Poncho Pilatos?

Pra dar limão como aquele limoeiro, que tivemos no Brumado dos anos cinquente, tá pra existir. E nem chegava a espantar o tamanho do

arbusto, ou o de seus frutos, embora com aquele biquinho pronunciado, os mesmos estivessem a sugerir coisa do paraíso.

Mas paraíso pra criança é mais poder trepar do que chupar. E chupar, só fruta doce. A prodigalidade do limoeiro, entretanto, era coisa que

saltava, e adoçava, os olhos, com a vantagem de ser maior o número de limões do que o de espinhos. E os galhos mais baixos até permitiam que a meninada neles subisse, ainda que nem precisasse.

E ainda tinha a vantagem de ter crescido na porta da cozinha, antes até que a cozinha fosse ali construída, como um crescente à casa. Mas como consumir aquela limoada toda? "Poncho" era doce, refrescante e sublime até, mas tinha o seu limite de consumo. E antes de tomá-lo, havia que prepará-lo. E criança não é de ter muito "sufrimento" para isso. Demais, bebido além da conta, o "poncho" enfara. E aí, se pára?

Havia a alternativa da venda dos limões, pois era raro o quintal que por ali tivesse um limoeiro que fosse. E pra se comparar àquele nosso, quase impensável. Assim, nas travessas e latinhas saíamos a vender limões, a quatro por um Tamandaré. E um Tamandaré, se muito,

dava um picolé - da era pré-kibon. Contudo, enfrentar aquele solão, a insolência de eventuais compradores e outros menores dissabores, eram empecilhos de todas as cores.

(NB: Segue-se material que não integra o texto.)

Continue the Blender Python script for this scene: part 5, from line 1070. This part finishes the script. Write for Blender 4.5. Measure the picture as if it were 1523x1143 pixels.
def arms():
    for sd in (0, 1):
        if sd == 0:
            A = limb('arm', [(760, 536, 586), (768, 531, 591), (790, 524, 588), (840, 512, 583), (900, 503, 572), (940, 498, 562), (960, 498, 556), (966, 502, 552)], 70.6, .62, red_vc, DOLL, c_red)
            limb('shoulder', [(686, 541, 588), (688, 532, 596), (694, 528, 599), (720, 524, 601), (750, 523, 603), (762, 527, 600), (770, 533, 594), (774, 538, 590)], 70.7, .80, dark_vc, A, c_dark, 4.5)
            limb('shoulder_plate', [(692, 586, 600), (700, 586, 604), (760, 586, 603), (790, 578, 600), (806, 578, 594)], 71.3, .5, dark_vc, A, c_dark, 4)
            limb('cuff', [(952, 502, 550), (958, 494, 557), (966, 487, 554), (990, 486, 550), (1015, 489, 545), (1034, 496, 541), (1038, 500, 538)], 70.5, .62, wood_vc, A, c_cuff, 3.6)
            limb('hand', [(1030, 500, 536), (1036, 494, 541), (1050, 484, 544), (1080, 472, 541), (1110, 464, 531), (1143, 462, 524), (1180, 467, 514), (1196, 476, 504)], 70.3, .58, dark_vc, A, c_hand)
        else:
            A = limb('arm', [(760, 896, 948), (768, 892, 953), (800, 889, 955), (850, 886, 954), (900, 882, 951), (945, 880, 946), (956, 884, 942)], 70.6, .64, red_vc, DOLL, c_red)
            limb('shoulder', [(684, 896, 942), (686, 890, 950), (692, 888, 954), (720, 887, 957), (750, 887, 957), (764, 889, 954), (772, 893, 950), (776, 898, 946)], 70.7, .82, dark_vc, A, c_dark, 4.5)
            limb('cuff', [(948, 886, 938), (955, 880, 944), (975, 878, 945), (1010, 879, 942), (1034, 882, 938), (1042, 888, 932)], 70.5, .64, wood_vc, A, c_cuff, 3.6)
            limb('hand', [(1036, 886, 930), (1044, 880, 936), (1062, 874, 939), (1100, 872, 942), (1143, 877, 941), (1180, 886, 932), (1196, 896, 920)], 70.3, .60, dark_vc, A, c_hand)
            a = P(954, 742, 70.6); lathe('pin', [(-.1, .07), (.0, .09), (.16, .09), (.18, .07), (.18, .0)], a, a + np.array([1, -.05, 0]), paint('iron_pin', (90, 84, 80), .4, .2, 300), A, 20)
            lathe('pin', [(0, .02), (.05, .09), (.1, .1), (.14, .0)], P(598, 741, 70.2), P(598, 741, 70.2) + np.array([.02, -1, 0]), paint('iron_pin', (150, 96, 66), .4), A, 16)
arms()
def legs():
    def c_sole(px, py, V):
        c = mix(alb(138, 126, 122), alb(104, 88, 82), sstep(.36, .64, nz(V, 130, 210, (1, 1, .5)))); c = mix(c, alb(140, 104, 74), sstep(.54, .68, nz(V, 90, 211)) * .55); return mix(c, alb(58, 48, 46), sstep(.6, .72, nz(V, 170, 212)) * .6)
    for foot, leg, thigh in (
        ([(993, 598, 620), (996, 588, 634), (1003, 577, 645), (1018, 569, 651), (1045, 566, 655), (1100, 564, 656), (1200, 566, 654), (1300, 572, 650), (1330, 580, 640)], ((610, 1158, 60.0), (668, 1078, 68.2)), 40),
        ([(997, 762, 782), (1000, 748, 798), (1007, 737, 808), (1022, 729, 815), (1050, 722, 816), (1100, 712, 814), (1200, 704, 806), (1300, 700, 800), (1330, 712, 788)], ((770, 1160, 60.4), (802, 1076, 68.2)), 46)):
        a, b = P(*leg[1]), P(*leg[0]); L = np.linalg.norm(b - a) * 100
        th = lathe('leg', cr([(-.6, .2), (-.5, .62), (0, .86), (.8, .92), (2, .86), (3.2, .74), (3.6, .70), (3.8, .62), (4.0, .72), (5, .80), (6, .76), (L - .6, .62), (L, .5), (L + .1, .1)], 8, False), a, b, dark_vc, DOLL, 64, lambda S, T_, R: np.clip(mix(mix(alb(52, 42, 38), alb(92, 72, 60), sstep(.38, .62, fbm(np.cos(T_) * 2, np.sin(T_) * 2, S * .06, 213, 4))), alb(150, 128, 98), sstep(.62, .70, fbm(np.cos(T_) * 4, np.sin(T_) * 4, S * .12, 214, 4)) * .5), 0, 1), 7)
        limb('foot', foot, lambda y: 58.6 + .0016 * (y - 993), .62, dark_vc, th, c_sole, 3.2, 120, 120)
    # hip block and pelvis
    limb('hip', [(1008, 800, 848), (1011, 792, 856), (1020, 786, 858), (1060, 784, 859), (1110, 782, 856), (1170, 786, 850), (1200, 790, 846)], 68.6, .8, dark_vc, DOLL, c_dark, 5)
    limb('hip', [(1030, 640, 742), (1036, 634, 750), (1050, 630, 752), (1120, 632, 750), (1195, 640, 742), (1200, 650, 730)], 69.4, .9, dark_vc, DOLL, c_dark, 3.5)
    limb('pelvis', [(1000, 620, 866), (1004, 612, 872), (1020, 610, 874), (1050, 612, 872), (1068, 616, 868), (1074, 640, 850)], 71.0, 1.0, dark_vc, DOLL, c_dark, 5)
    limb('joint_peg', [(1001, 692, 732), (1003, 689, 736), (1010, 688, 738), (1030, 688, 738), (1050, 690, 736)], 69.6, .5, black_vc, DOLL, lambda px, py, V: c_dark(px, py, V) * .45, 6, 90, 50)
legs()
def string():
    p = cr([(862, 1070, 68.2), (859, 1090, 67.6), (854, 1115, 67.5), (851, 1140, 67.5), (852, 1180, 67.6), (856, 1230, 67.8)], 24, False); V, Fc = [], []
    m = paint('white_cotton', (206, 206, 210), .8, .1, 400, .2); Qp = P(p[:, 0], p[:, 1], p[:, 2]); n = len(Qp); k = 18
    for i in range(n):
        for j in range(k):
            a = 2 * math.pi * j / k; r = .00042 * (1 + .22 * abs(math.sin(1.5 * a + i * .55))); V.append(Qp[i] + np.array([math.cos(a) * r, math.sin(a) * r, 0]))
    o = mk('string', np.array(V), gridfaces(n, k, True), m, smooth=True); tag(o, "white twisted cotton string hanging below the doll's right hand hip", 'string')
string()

Bom foi o dia em que o Geraldo, amigo de papai, que trabalhava num bar em Belorzonte - mais propriamente na Cidade Industrial - veio nos visitar e com a visita surgiu a idéia de limão se exportar - pra capitar, e pra recursos captar. Foi coisa de encher o saco. Daqueles de aniagem. E mais de uma partida foi feita, seguindo de trem. Como convém. Com pouco, veio também o tempo de nossa mudança do Brumado para a cidade de Pitangui, apenas a uma légua dali. Sem pernas, não nos acompanhou o limoeiro, senão na doce lembrança, assim como, por inteiro todo aquele terreiro. Mas se chorou, foi só o limoeiro.